Problem to work on: Please repeat, exactly and with nothing added, the lines running from the line that contains "Model this scene" to the line that contains "scene = bpy.context.scene", both lines included.

··········

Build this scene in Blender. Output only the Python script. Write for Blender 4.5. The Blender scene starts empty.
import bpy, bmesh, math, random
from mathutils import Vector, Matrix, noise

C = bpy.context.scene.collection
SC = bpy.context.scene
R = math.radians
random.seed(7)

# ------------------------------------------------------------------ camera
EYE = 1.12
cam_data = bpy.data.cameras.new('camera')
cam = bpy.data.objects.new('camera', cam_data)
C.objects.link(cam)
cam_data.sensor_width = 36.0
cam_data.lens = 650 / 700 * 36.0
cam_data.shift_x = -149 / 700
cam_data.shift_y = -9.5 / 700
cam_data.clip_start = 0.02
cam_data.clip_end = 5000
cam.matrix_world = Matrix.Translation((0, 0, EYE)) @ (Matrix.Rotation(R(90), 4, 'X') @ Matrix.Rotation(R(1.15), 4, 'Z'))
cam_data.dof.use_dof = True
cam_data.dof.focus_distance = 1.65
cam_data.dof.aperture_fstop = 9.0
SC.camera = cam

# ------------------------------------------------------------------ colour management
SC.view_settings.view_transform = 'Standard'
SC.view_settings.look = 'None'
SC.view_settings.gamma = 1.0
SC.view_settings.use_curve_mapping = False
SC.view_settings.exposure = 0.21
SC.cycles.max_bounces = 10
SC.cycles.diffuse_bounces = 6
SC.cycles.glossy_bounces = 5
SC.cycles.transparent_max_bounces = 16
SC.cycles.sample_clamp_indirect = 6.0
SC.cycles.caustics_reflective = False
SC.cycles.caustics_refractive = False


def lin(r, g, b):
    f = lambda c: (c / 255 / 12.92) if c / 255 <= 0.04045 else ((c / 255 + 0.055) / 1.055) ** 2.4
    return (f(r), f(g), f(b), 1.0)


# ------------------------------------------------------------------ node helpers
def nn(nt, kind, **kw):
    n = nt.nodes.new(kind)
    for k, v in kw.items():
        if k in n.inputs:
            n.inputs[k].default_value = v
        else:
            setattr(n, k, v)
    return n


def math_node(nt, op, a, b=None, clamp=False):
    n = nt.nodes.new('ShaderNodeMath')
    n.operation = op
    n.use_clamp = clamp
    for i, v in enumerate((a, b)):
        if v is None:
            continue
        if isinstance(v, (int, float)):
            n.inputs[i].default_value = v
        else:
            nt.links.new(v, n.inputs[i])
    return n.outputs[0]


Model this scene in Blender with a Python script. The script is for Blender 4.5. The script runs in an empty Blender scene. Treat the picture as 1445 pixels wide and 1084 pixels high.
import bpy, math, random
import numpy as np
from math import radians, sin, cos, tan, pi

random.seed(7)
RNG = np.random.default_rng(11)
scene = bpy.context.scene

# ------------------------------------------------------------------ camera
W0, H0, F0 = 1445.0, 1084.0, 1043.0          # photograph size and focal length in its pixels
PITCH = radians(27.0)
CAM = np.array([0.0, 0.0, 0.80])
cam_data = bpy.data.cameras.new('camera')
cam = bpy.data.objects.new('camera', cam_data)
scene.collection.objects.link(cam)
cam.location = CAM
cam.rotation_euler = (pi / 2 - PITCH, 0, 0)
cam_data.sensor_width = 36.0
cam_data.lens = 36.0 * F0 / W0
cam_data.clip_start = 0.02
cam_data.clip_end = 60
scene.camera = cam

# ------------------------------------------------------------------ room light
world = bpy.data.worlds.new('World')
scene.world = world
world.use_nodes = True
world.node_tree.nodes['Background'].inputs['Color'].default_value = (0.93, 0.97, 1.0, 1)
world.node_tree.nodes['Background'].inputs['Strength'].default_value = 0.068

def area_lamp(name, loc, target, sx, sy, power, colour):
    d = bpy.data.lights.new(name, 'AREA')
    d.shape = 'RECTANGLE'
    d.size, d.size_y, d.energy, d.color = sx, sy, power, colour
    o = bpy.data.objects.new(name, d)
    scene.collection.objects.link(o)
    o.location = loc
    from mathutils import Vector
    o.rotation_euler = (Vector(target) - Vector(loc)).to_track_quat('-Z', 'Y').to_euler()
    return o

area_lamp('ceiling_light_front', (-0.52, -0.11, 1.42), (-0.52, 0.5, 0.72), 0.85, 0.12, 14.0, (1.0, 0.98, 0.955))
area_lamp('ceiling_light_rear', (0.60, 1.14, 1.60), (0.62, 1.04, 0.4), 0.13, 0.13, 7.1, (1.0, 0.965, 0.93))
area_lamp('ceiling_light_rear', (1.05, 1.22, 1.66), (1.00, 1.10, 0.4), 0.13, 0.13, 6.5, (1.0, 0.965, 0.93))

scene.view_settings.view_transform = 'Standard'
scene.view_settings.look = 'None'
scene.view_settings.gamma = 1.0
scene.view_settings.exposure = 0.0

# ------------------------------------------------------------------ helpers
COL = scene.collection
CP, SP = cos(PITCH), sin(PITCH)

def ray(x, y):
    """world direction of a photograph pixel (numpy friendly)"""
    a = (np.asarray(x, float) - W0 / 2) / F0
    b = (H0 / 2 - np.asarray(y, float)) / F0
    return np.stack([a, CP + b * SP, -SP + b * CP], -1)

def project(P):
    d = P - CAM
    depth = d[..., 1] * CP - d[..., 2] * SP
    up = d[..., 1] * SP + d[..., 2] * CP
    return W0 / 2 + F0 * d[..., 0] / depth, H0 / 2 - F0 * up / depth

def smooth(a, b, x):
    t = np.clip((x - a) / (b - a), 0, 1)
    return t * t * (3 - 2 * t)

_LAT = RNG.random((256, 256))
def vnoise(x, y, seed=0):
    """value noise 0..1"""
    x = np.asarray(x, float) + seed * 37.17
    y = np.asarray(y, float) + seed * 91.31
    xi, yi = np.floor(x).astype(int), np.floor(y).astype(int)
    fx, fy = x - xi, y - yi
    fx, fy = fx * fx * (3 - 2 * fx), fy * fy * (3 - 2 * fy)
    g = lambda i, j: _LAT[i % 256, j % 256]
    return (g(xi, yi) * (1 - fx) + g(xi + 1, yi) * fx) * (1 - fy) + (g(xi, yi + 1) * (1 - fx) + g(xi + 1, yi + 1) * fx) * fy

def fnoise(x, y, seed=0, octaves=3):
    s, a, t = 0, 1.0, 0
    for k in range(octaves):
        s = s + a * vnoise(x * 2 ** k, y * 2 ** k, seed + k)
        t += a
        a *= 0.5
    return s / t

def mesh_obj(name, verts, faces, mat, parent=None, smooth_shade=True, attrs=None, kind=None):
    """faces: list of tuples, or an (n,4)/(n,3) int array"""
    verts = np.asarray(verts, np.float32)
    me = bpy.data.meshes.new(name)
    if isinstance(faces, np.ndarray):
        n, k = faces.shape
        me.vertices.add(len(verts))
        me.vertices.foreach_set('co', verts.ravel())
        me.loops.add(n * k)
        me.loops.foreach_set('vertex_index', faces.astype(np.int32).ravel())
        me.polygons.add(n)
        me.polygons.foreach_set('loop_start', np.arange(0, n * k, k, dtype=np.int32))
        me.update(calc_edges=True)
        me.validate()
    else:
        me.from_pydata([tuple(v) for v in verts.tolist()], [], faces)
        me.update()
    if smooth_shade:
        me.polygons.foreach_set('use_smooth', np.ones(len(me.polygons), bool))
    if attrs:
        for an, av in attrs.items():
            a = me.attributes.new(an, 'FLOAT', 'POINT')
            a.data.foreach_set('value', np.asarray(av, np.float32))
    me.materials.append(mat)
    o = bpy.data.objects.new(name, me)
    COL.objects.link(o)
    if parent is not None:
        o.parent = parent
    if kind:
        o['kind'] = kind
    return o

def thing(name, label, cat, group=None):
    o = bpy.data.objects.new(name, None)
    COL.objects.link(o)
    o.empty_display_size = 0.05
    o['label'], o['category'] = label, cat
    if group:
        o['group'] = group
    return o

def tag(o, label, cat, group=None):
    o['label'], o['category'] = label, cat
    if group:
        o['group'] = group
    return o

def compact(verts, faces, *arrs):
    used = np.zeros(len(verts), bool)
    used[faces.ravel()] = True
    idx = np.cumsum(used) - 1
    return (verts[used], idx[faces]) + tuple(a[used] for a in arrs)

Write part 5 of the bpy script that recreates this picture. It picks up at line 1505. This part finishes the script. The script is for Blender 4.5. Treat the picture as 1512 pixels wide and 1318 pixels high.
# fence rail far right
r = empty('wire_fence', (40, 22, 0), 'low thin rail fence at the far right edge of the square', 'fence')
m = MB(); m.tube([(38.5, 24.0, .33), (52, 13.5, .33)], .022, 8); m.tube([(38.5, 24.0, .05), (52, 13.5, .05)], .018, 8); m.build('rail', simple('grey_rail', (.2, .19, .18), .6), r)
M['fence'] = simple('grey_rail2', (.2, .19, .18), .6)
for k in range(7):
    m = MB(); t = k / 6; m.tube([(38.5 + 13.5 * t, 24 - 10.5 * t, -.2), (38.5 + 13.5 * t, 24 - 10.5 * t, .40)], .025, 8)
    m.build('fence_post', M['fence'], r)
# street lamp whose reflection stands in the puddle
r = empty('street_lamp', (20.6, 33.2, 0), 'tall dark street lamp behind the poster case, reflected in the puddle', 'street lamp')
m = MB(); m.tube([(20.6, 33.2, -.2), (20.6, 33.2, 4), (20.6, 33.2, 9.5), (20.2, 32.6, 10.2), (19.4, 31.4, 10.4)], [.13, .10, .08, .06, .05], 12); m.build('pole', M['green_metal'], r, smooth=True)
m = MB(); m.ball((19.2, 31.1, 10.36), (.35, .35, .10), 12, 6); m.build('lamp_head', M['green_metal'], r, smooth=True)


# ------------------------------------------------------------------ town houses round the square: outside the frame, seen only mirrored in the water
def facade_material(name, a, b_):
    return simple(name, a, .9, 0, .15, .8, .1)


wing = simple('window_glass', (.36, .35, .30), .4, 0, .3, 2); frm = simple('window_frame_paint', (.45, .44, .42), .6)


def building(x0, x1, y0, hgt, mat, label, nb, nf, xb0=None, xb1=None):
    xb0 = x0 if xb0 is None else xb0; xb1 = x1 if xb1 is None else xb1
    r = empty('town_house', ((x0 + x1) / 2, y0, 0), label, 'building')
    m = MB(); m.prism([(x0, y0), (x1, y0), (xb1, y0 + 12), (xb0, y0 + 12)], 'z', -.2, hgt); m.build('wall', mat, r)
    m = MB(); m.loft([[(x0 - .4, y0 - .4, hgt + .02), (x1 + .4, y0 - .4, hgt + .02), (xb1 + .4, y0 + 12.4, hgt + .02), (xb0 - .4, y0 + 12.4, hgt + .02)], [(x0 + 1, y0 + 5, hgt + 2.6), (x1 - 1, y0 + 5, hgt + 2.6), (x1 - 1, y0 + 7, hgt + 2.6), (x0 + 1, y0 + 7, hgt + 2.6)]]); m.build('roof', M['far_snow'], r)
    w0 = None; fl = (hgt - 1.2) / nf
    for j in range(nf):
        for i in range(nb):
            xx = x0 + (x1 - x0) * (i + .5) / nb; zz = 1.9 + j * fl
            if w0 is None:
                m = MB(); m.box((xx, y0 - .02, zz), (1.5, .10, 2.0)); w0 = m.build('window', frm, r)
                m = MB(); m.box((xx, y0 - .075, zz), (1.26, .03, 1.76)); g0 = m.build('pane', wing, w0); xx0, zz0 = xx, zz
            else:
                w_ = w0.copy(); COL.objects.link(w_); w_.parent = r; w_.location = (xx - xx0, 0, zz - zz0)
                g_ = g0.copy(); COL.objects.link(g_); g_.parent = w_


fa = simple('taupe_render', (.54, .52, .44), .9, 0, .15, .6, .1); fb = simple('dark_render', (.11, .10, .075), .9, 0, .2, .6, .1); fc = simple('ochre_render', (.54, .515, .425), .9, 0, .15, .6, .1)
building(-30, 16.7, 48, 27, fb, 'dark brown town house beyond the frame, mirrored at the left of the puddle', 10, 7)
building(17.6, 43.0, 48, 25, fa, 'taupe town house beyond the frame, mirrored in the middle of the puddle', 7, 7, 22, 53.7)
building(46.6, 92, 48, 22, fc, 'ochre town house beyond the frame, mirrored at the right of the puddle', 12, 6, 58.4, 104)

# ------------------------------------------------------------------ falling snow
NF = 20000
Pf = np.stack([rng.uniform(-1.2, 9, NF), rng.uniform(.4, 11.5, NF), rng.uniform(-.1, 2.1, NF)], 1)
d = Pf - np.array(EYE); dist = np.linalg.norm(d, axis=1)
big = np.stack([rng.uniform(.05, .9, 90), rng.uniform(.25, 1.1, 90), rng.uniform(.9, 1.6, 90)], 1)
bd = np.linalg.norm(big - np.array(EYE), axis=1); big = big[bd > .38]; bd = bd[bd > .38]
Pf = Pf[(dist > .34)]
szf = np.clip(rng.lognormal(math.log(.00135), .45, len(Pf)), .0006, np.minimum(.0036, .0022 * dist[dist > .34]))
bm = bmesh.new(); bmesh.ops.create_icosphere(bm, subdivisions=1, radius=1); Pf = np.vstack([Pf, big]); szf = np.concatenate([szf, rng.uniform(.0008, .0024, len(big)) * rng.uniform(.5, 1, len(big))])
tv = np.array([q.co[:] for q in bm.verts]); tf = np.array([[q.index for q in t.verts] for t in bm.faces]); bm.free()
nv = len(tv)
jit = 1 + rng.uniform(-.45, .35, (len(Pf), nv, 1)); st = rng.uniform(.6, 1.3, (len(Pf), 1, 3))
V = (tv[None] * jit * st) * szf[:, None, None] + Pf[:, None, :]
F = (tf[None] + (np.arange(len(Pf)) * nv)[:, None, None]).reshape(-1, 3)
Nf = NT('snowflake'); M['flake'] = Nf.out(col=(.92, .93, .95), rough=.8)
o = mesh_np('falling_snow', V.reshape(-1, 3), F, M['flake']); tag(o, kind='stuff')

··········

Response to the task:
Model this scene in Blender with a Python script. The script is for Blender 4.5. The script runs in an empty Blender scene. Treat the picture as 1445 pixels wide and 1084 pixels high.
import bpy, math, random
import numpy as np
from math import radians, sin, cos, tan, pi

random.seed(7)
RNG = np.random.default_rng(11)
scene = bpy.context.scene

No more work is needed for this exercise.